Saturday, November 26, 2022

Flashbacks

I get a late start on a fine day, setting out from under the highway bridge and heading upstream, which was a snap decision driven by the last bit of flood current, which would be in my favor, and a northwest wind that I could hide from on the way out, and make use of on the return by paddling opposite sides of the river. The boat launch was near full and so the fishing must be particularly good right now.

Peacock Island to the left, and Carting Island to the right. This is intuitively obvious.
I cross the river, weaving through the bridge abutments, and head up the outer channel until turning into the gap between Peacock and Carting Islands. I take a photo and amuse myself, "Carting is on the right, but that is intuitively obvious." This is an oddball flashback to the weed-out calculus courses that everyone had to endure in the first year of engineering school. Some calculus freak with a personality defect would be lecturing at the board, writing out an equation that included logarithms, PI, some variables raised to various powers, and some weird trigonometric function. The freak would then go through a dozen mathematical gymnastic contortions supposedly simplifying the gobbledeegook while solving for the integral until, with several steps left to complete, he would announce, as if it was a death sentence, "...and it is intuitively obvious that the answer is 6." Nothing was ever intuitively obvious and the last few steps would forever be a mystery. Sometimes, this is what goes through my head when I am canoeing.
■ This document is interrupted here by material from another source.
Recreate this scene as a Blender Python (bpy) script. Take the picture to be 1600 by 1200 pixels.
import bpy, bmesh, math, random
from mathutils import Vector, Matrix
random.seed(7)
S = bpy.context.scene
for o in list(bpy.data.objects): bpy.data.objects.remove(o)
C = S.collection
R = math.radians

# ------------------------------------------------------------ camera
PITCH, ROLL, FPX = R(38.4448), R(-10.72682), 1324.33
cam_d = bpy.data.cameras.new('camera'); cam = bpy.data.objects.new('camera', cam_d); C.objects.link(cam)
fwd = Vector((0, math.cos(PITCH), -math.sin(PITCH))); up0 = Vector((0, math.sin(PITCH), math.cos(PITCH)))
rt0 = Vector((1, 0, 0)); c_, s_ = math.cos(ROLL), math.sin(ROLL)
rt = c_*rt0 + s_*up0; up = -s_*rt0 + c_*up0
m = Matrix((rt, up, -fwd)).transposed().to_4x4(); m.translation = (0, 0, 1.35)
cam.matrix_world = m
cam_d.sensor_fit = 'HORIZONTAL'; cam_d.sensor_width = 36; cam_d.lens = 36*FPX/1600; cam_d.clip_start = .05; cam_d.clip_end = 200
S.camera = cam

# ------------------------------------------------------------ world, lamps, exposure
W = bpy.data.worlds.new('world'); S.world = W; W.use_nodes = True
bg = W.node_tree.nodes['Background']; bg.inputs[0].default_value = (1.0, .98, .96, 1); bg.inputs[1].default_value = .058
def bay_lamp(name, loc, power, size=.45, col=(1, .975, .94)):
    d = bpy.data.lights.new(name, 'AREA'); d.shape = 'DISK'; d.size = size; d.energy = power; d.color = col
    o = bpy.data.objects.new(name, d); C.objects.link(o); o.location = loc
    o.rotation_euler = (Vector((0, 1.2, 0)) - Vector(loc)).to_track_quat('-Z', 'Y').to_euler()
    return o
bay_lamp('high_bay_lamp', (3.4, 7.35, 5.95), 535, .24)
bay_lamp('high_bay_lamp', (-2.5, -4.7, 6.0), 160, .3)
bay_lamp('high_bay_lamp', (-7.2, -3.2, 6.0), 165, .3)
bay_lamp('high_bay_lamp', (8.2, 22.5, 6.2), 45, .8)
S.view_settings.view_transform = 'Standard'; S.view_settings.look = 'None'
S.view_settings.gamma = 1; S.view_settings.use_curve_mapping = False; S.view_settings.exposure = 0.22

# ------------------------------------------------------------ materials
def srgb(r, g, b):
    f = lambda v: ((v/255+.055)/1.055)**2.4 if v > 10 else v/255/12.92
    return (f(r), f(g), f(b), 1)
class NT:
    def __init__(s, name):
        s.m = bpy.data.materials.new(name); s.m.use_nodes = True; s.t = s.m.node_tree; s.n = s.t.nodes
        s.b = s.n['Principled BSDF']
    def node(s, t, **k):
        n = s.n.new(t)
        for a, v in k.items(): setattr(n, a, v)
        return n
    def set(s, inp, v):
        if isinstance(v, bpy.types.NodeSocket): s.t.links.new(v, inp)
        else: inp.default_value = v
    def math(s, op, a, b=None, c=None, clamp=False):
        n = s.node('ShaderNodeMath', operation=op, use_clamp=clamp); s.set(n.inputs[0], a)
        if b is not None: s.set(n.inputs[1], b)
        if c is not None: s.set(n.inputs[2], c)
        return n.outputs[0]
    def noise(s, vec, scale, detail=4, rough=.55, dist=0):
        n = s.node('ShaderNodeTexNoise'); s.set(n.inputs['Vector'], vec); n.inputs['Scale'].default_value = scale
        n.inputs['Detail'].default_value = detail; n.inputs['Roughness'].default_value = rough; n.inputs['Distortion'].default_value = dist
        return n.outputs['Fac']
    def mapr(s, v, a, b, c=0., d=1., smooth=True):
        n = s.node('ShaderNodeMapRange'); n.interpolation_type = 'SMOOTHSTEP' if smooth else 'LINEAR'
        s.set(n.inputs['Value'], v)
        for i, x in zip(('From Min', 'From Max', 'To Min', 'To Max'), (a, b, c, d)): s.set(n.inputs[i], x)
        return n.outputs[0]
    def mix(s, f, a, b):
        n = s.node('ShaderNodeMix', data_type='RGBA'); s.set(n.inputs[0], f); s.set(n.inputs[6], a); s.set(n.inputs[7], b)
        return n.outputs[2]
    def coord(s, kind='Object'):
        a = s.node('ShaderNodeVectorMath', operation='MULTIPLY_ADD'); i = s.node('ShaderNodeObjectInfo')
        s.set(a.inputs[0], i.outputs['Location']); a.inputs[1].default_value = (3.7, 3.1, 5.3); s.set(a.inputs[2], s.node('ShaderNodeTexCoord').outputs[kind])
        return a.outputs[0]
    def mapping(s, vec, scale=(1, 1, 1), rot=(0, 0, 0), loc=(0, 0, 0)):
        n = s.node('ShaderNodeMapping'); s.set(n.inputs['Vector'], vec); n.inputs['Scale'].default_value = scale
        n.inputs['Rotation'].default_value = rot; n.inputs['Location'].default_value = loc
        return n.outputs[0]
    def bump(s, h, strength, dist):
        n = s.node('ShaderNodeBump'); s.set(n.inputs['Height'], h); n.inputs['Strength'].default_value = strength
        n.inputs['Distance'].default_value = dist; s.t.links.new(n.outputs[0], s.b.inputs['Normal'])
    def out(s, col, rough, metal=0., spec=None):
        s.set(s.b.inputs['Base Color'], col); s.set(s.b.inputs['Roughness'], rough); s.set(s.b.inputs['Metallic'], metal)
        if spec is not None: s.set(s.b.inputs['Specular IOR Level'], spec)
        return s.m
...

I spot a Hawk far off. It moves to a perch in the trees where I cannot identify it. Then, by total chance, I catch it with the camera in mid flight. It could be a Red-Shouldered, but I think it more likely to be a Red-Tailed Hawk. I flush 29 Black Ducks from Carting Island. I spot a pair of Teal and a flush a pair of Wood Ducks near the top of the island.

From the four islands, I follow the west shore. I pass Peck's Mill, or at least where Peck's Mill was. I did some research on it this week and found pretty much nothing, except for a early 20th century newspaper article about a street car accident where several people were killed when the street car derailed off of a thirty foot tall trestle. 

I make good time to the dragonfly factory and head in to look over a creek that enters the river. 

With the late start, it is now time to head back. I cross the river, picking up a light tailwind as well as a slight ebb current. I flush four Woodies (Wood Ducks). There are still quite a few fishermen out.